When does format borrowing fail?

Format borrowing fails in three situations: when the borrowed structure is paired with a topic the creator cannot deliver with real expertise, when the language inside the video does not match how the target audience actually talks, or when the format is already saturated in the destination niche. The format is borrowed. The substance and the language must be original.

Expertise gap. A tier list in a niche you do not know becomes a slideshow. The format brings the click; the watch time depends on whether you can defend the rankings convincingly. Borrowing a format does not borrow the credibility behind it.

Language mismatch. Each niche has its own vocabulary, references, and pain points. A 30-day challenge framed in fitness gym language inside a personal finance video pulls the wrong audience and confuses the right one. Borrow the structure, then translate the words to fit.

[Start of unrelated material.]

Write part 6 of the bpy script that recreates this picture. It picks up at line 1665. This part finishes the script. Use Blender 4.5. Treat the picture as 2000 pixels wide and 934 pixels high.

Format saturation. If tier lists already dominate your niche, borrowing one more does not make you stand out. The opportunity is in the empty squares of the format map, not the crowded ones. This is why mapping before publishing matters.

The simplest pre-publish check: would the format feel familiar to someone outside your niche, and fresh to someone inside it? If both, it is worth shipping.

Pre-publish checklist for borrowed formats

Before publishing a video built on a borrowed format, run through these five checks:

  • Is this format proven somewhere outside my niche?

  • Is it underused or absent in my niche?

  • Can I deliver genuine value inside this structure, or am I faking the expertise?

  • Does the language inside the video match how my audience actually talks?

  • Does the title feel familiar to viewers but fresh inside my niche?

If all five answers are yes, ship it and watch the first 48 hours of click-through rate, average view duration, and the tone of the comment thread. The data will tell you within two days whether the format crossed over — and whether to bend another one.